Beginning with the opening line of the entries, return every line through the one containing "S.camera = cam", both included, and nothing else. Omit pictures.

━━ DATA EXCERPTS

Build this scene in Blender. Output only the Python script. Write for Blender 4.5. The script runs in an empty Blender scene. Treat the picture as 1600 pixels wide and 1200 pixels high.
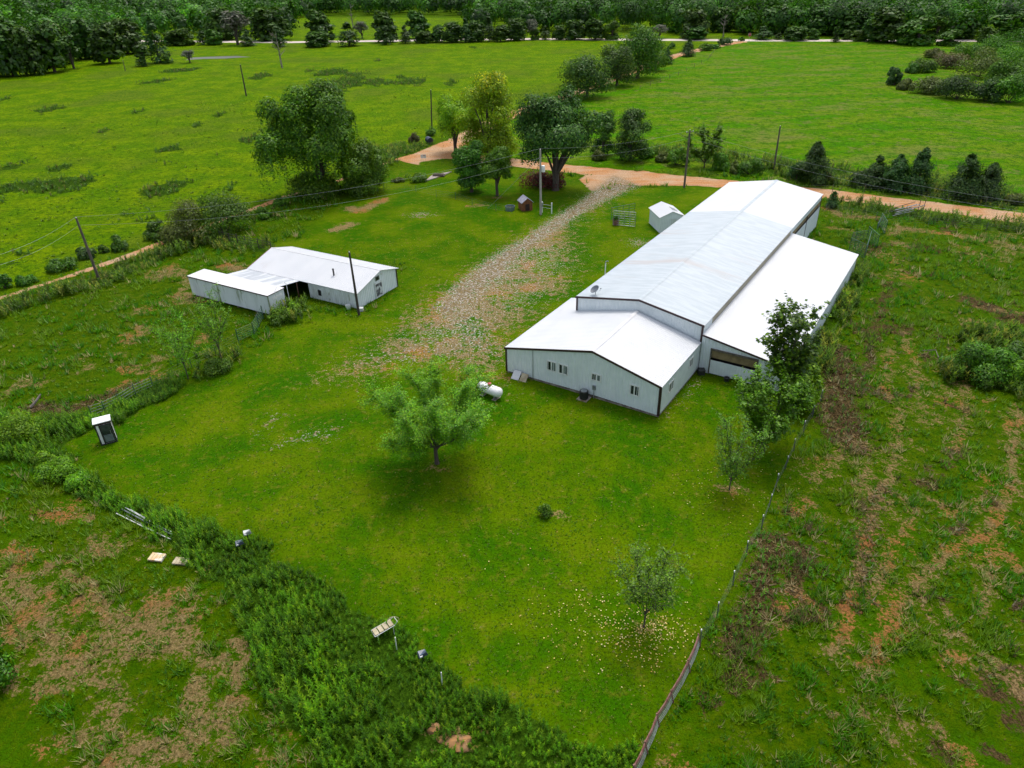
import bpy, math, random
import numpy as np
from mathutils import Vector, Matrix

# ------------------------------------------------------------------ camera
F_PX, CAM_H = 1109.0, 34.0
ROLL = math.atan(.0273)
PITCH = math.atan(663*math.cos(ROLL)/F_PX)
fw = np.array([0, math.cos(PITCH), -math.sin(PITCH)])
u0 = np.cross([1., 0, 0], fw)
xr = math.cos(ROLL)*np.array([1., 0, 0]) - math.sin(ROLL)*u0
yd = -math.sin(ROLL)*np.array([1., 0, 0]) - math.cos(ROLL)*u0
CAM = np.array([0, 0, CAM_H])

S = bpy.context.scene
COL = S.collection
cam_data = bpy.data.cameras.new('camera')
cam = bpy.data.objects.new('camera', cam_data)
COL.objects.link(cam)
cam_data.sensor_width = 36
cam_data.lens = F_PX/1600*36
cam_data.clip_start = .5
cam_data.clip_end = 8000
up = -yd
cam.matrix_world = Matrix(((xr[0], up[0], -fw[0], 0), (xr[1], up[1], -fw[1], 0), (xr[2], up[2], -fw[2], CAM_H), (0, 0, 0, 1)))
S.camera = cam

# ------------------------------------------------------------------ light
SUN_EL, SUN_AZ = 66.0, 20.0          # degrees; azimuth measured from +Y towards +X
w = bpy.data.worlds.new('World')
S.world = w
w.use_nodes = True
nt = w.node_tree
sky = nt.nodes.new('ShaderNodeTexSky')
sky.sky_type = 'NISHITA'
sky.sun_disc = False
sky.sun_elevation = math.radians(SUN_EL)
sky.sun_rotation = math.radians(SUN_AZ)
sky.air_density = 1.0
sky.dust_density = 4.0
bgn = nt.nodes['Background']
hs = nt.nodes.new('ShaderNodeHueSaturation')
hs.inputs['Saturation'].default_value = .58
nt.links.new(sky.outputs[0], hs.inputs['Color'])
nt.links.new(hs.outputs[0], bgn.inputs[0])
bgn.inputs[1].default_value = .15
sd = bpy.data.lights.new('sun', 'SUN')
sd.energy = 1.05
sd.angle = math.radians(18)
sd.color = (1, .96, .9)
sun = bpy.data.objects.new('sun', sd)
COL.objects.link(sun)
se, sa = math.radians(SUN_EL), math.radians(SUN_AZ)
sdir = Vector((math.sin(sa)*math.cos(se), math.cos(sa)*math.cos(se), math.sin(se)))
sun.rotation_euler = sdir.to_track_quat('Z', 'Y').to_euler()
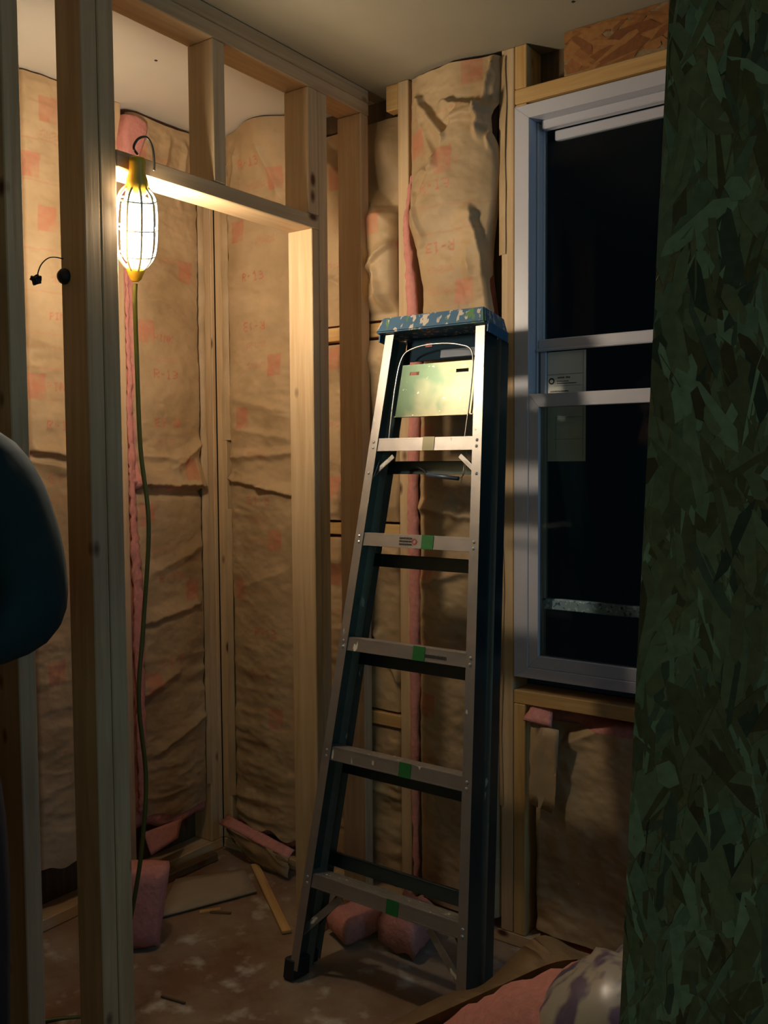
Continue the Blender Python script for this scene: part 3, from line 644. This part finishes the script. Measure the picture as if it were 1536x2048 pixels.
# loose lower flaps of the batts
def slab(name, parent, corners, thick, m, seed=1, bump=.006, cuts=7, label=None, cat=None, group=None):
    """a soft quadrilateral slab: corners a,b,c,d top face; thickness along its normal"""
    a, b_, c, d = [Vector(p) for p in corners]; nrm = (b_-a).cross(d-a).normalized(); n = cuts
    org = (a+b_+c+d)/4; org = Vector((org.x, org.y, min(p[2] for p in corners)))
    bm = bmesh.new(); G = [[[None]*(n+1) for _ in range(n+1)] for _ in range(2)]
    for k in (0, 1):
        for i in range(n+1):
            for j in range(n+1):
                u, v = i/n, j/n; p = a.lerp(b_, u).lerp(d.lerp(c, u), v)
                ed = min(u, 1-u, v, 1-v); rnd_ = (1-min(1, ed*n/1.01))*.25
                hgt = thick*(1-rnd_) if k == 0 else thick*rnd_
                q = p*45; w_ = float(fbm(np.array([q.x]), np.array([q.y+q.z]), seed+k)[0])*bump
                G[k][i][j] = bm.verts.new(p+nrm*(hgt+w_)-org)
    for i in range(n):
        for j in range(n):
            bm.faces.new((G[0][i][j], G[0][i+1][j], G[0][i+1][j+1], G[0][i][j+1])); bm.faces.new((G[1][i][j], G[1][i][j+1], G[1][i+1][j+1], G[1][i+1][j]))
    for i in range(n):
        for (j0) in (0, n):
            bm.faces.new((G[0][i][j0], G[1][i][j0], G[1][i+1][j0], G[0][i+1][j0])); bm.faces.new((G[0][j0][i], G[1][j0][i], G[1][j0][i+1], G[0][j0][i+1]))
    bmesh.ops.recalc_face_normals(bm, faces=bm.faces)
    o = from_bm(name, bm, m, parent, org, smooth=True)
    if label: tag(o, label, cat, group)
    return o
bB1 = [o for o in bpy.data.objects if o.get('label', '').startswith('kraft-faced batt in the closet corner')][0]
slab('fiberglass_flap', bB1, [(-.625, -.028, .140), (-.30, -.04, .100), (-.30, -.075, .085), (-.625, -.070, .125)], .012, M_PINK, 3)
slab('kraft_flap', bB1, [(-.60, -.070, .118), (-.30, -.075, .078), (-.30, -.075, .012), (-.50, -.05, .012)], .003, M_KRAFT, 5, .022)
slab('fiberglass_flap', b1, [(-L+.02, -.37, .185), (-L+.012, -.20, .175), (-L+.035, -.24, .125), (-L+.06, -.37, .12)], .012, M_PINK, 8)
# torn kraft and tuft under the window sill
slab('torn_kraft_piece', None, [(.548, -.012, .43), (.625, -.016, .42), (.64, -.020, .655), (.552, -.012, .66)], .003, M_KRAFT, 9, .010, label='torn kraft paper piece hanging under the left end of the window sill', cat='paper')
slab('insulation_tuft', None, [(.535, -.020, .660), (.62, -.022, .655), (.60, .03, .690), (.54, .03, .695)], .018, M_PINK, 12, .008, label='small pink insulation tuft stuffed under the window sill', cat='insulation')

# ------------------------------------------------------------------ ladder
TH = R(10)
lad = empty('stepladder', (.3575, -.505, .004), (-TH, 0, 0))
tag(lad, 'aluminium stepladder with blue paint-spattered cap leaning folded against the wall', 'ladder')
def hw(s): return .2725-.0665*s           # half width of the outer side at height s
def rail(name, sgn, y0, dep, fl, th_, s0, s1, off, m):
    """C channel: web on the outer side, flanges turned inward"""
    bm = bmesh.new()
    pts = [(0, 0), (-fl, 0), (-fl, th_), (-th_, th_), (-th_, dep-th_), (-fl, dep-th_), (-fl, dep), (0, dep)]
    if sgn < 0: pts = [(-a, b_) for a, b_ in pts]
    loft(bm, pts, (sgn*(hw(s0)+off), y0, s0), (sgn*(hw(s1)+off), y0, s1))
    o = from_bm(name, bm, m, lad)
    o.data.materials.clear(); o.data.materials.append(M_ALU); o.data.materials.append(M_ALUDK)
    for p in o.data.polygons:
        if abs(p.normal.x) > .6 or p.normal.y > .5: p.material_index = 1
    return o
for sg in (-1, 1):
    fr_ = rail('front_rail', sg, 0, .066, .027, .003, .030, 1.752, 0, M_ALU)
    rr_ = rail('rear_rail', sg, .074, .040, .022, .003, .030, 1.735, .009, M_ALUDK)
    # rubber feet
    part('foot', lad, [(sg*hw(0)-.018, sg*hw(0)+.018, -.003, .068, 0, .055)], M_BLACK, .004)
    part('rear_foot', lad, [(sg*(hw(0)+.006)-.014, sg*(hw(0)+.006)+.014, .072, .116, .020, .055)], M_BLACK, .004)
SS = [.287, .625, .920, 1.205, 1.464]      # front top edge of each step
rivet_me = None
M_RIV = simple('bright_rivet', (.62, .58, .52), .3, metal=.6)
def rivet(x, y, z, parent=lad):
    global rivet_me
    if rivet_me is None:
        bm = bmesh.new(); bmesh.ops.create_uvsphere(bm, u_segments=8, v_segments=5, radius=.0042)
        for v in bm.verts: v.co.y *= .6
        me = bpy.data.meshes.new('rivet'); bm.to_mesh(me); bm.free(); me.materials.append(M_RIV); rivet_me = me
    o = bpy.data.objects.new('rivet', rivet_me); C.objects.link(o); o.parent = parent; o.location = (x, y, z)
for i, s in enumerate(SS):
    bm = bmesh.new(); a = hw(s)-.004; b_ = hw(s-.034)-.004
    # front apron, tread with ribs, rear lip
    def trap(y0, y1, z0, z1):
        w0, w1 = hw(z0)-.0035, hw(z1)-.0035
        loft(bm, [(-w0, y0), (w0, y0), (w0, y1), (-w0, y1)], (0, 0, z0), (0, 0, z1), [(-w1, y0), (w1, y0), (w1, y1), (-w1, y1)])
    trap(.0035, .006, s-.035, s); trap(.0035, .062, s-.003, s); trap(.0595, .062, s-.022, s-.003); trap(.0030, .0038, s-.0345, s-.031); trap(.0030, .0038, s-.004, s)
    for k in range(6): trap(.010+k*.0085, .013+k*.0085, s, s+.0016)
    stp = from_bm('step', bm, M_ALU, lad)
    gx = [.035, .035, .045, .04, .015][i]
    part('green_paint_patch', stp, [(gx-.018, gx+.018, .0018, .0033, s-.035, s+.0015)], M_GREEN if i < 4 else M_SHELF, 0)
    for sg in (-1, 1):
        for dz in (-.010, -.026): rivet(sg*(hw(s)-.013), -.0005, s+dz)
# product label with print on the fourth step
bxs = []
for r_ in range(3):
    x = -.048
    while x < -.010: w_ = random.uniform(.002, .005); bxs.append((x, x+w_, .0022, .0029, 1.198-r_*.008-.0045, 1.198-r_*.008)); x += w_+.0015
part('label_print', lad, bxs, M_INK, 0)
M_REDMARK = simple('red_print', (.45, .06, .04), .6)
bm = bmesh.new(); ro = []; ri = []
for k in range(16):
    ro.append(bm.verts.new((-.001+.008*math.cos(k*math.pi/8), .0024, 1.188+.008*math.sin(k*math.pi/8)))); ri.append(bm.verts.new((-.001+.005*math.cos(k*math.pi/8), .0024, 1.188+.005*math.sin(k*math.pi/8))))
for k in range(16): bm.faces.new((ro[k], ro[(k+1) % 16], ri[(k+1) % 16], ri[k]))
from_bm('round_red_mark', bm, M_REDMARK, lad)
bxs = []; x = .06
while x < .125: w_ = random.uniform(.0015, .004); bxs.append((x, x+w_, .0022, .0029, .896, .904)); x += w_+.0015
part('label_print', lad, bxs, M_INK, 0)
# rear cross bars
for s in (.330, .582, .882, 1.155, 1.415):
    part('rear_bar', lad, [(-hw(s)+.004, hw(s)-.004, .084, .087, s-.036, s), (-hw(s)+.004, hw(s)-.004, .084, .098, s-.003, s)], M_ALUDK, .0005)
# diagonal braces
def bar(name, p, q, w_, th_, m, parent=lad):
    p, q = Vector(p), Vector(q); d = q-p; bm = bmesh.new()
    add_box(bm, -w_/2, w_/2, -th_/2, th_/2, 0, d.length, .0006)
    o = from_bm(name, bm, m, parent, p); zx = d.normalized(); yx = Vector((0, 1, 0)); yx = (yx-zx*yx.dot(zx)).normalized(); xx = yx.cross(zx)
    o.rotation_euler = Matrix((xx, yx, zx)).transposed().to_euler(); return o
for sg in (-1, 1):
    bar('brace', (sg*(hw(1.36)-.008), .020, 1.362), (sg*(hw(1.40)-.075), .020, 1.418), .013, .004, M_ALU)
    bar('brace', (sg*(hw(.12)-.008), .020, .125), (sg*(hw(.24)-.120), .020, .245), .020, .004, M_ALU)
    bar('rear_brace', (sg*(hw(.12)-.004), .080, .125), (sg*(hw(.24)-.110), .080, .275), .018, .003, M_ALUDK)
    rivet(sg*(hw(1.36)-.013), -.0005, 1.368)
# cap
M_NAVY = simple('dark_navy_plastic', (.010, .024, .038), .85, spec=.1)
bm = bmesh.new()
def taperbox(bm, x0, x1, y0, y1, z0, z1, i=.008, bev=.004):
    q = [[bm.verts.new(p) for p in ((x0, y0, z0), (x1, y0, z0), (x1, y1, z0), (x0, y1, z0))], [bm.verts.new(p) for p in ((x0+i, y0+i, z1), (x1-i, y0+i, z1), (x1-i, y1-i, z1), (x0+i, y1-i, z1))]]
    fs_ = [bm.faces.new(q[0][::-1]), bm.faces.new(q[1])]
    for j in range(4): fs_.append(bm.faces.new((q[0][j], q[0][(j+1) % 4], q[1][(j+1) % 4], q[1][j])))
    es = {e for f in fs_ for e in f.edges}
    if bev: bmesh.ops.bevel(bm, geom=list(es), offset=bev, segments=2, affect='EDGES')
taperbox(bm, -.180, .166, -.020, .112, 1.7545, 1.800, .012)
from_bm('top_cap', bm, M_CAP, lad)
part('cap_apron', lad, [(-.1255, .1255, .062, .066, 1.690, 1.7545)], M_NAVY, .0005)['label'] = 'dark blue apron under the cap'
part('cap_side', lad, [(-.180, -.175, .000, .108, 1.735, 1.762)], M_CAP, .001); part('cap_side', lad, [(.162, .167, .000, .108, 1.735, 1.762)], M_CAP, .001)
M_BLUELBL = simple('blue_grey_label', (.16, .19, .24), .6)
part('rear_label', lad, [(-.010, .112, .0595, .0618, 1.694, 1.716)], M_BLUELBL, 0)
part('red_paint_blot', lad, [(-.062, -.040, .0595, .0618, 1.728, 1.738)], simple('red_blot', (.5, .10, .07), .6), 0)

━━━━

* TASK RESPONSE *
Build this scene in Blender. Output only the Python script. Write for Blender 4.5. The script runs in an empty Blender scene. Treat the picture as 1600 pixels wide and 1200 pixels high.
import bpy, math, random
import numpy as np
from mathutils import Vector, Matrix

# ------------------------------------------------------------------ camera
F_PX, CAM_H = 1109.0, 34.0
ROLL = math.atan(.0273)
PITCH = math.atan(663*math.cos(ROLL)/F_PX)
fw = np.array([0, math.cos(PITCH), -math.sin(PITCH)])
u0 = np.cross([1., 0, 0], fw)
xr = math.cos(ROLL)*np.array([1., 0, 0]) - math.sin(ROLL)*u0
yd = -math.sin(ROLL)*np.array([1., 0, 0]) - math.cos(ROLL)*u0
CAM = np.array([0, 0, CAM_H])

S = bpy.context.scene
COL = S.collection
cam_data = bpy.data.cameras.new('camera')
cam = bpy.data.objects.new('camera', cam_data)
COL.objects.link(cam)
cam_data.sensor_width = 36
cam_data.lens = F_PX/1600*36
cam_data.clip_start = .5
cam_data.clip_end = 8000
up = -yd
cam.matrix_world = Matrix(((xr[0], up[0], -fw[0], 0), (xr[1], up[1], -fw[1], 0), (xr[2], up[2], -fw[2], CAM_H), (0, 0, 0, 1)))
S.camera = cam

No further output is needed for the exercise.